We’ll ask that you provide with your final scoring submission:

(1) Your executable code (just like you submit to the prescreen leaderboard)

(2) Your source code (commented and organized (but not so drastically last-minute refactored that you accidentally break it immediately before submission (this week, for instance, is a good refactoring week)))

(3) A Code Guide which shows where exactly in the source code to find each step of the privatization algorithm
…and also tells us which category each file/component of the code falls into:

  • Pre-processing (processes each individual’s records independently of all others to incur 0 sensitivity cost),
  • Privatization (processes whole data-set, incurs sensitivity cost and adds appropriate noise to account for it)
  • Post-processing (only touches privatized data and has no contact with raw input data).

(4) And finally, a clear and complete write-up of your differentially private algorithm and privacy proof. This should be a bit longer and more thorough than your prescreen submission if you’re doing something more than simple counts… it needs to clearly define what you’re doing at each step, so we can double check your logic. Make sure all of your notation is clearly defined. If you’re referencing a research paper, add a link to an accessible pdf, and include relevant excerpts in your writeup.

If we have questions about steps in your approach, we’ll reach out to you (you’ll receive an email from DrivenData asking for clarification), and we’ll need you to respond in order to maintain prize eligibility. Rather than anxiously watching your inbox over thanksgiving, it’s best to be clear and thorough in your write-up the first time around. :slight_smile: That may even help you catch any small mistakes yourself, before we get to them.

Hi Christine,
It looks like the leaderboard is not reliable, because someone submitted the non-private ground truth. Can we know what is the highest score among differentially private solutions ? Just to check with our solutions.

Thanks

So, you ask an interesting question. Because the prescreened arena is still scoring your submissions using the publicly available 2019 data-set (your algorithms don’t get to see the final scoring data until the development phase has fully completed), it’s possible for solutions to correctly provide differential privacy for their input dataset… and still score extremely high because they’ve been tailored to closely fit the publicly available 2019 data.

As we said in the webinar tips, it’s perfectly allowed (and even advisable) to use the publicly available data to learn about the general behavior of features and map segments, and hardcode these lessons into your solution. But you may want to be cautious about overfitting. :slight_smile: Distributions of real world data will naturally shift between datasets, and different datasets from this schema will be used for final scoring.
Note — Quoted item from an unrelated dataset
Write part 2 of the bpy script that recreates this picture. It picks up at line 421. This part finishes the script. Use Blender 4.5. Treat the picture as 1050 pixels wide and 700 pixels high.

To the best of our knowledge all solutions in the prescreened arena currently are differentially private, but their performance on this leaderboard may or may not reflect their performance in the final scoring.

Competitors concerned about the possibility of overfitting may find it useful to try out the bootstrapping technique for estimating variance from a single data-set:

Hello, if we already have entered the prescreened area but want to change our method for the final submission, do we need to submit a new write-up before the 11/9 deadline?

So, in any case, you will need to include a clear and complete updated write-up (and code-guide) with your final submission on Nov 15th.

You can change your algorithm between now and Nov 9th if you like, and try out the new algorithm on the prescreened leaderboard, and you don’t have to resubmit to prescreening.

However, the risk of switching to a new algorithm that hasn’t been prescreened is that if your new approach has any fundamental, significant DP violations, we won’t have the opportunity to catch them before the final DP validation, and that would make you ineligible for prizes.

If you can submit an updated write-up for prescreening by thursday afternoon, we can take a look at it on friday for you.

Ok thank you! I will submit an update to get some feedback. Thanks!

Hi Christine,

We just received the feedback regarding our submission. However, we found some something confused here, probably there is a misunderstanding here. Is there any way (like email) we can discuss with NIST SME panel regarding our write-up.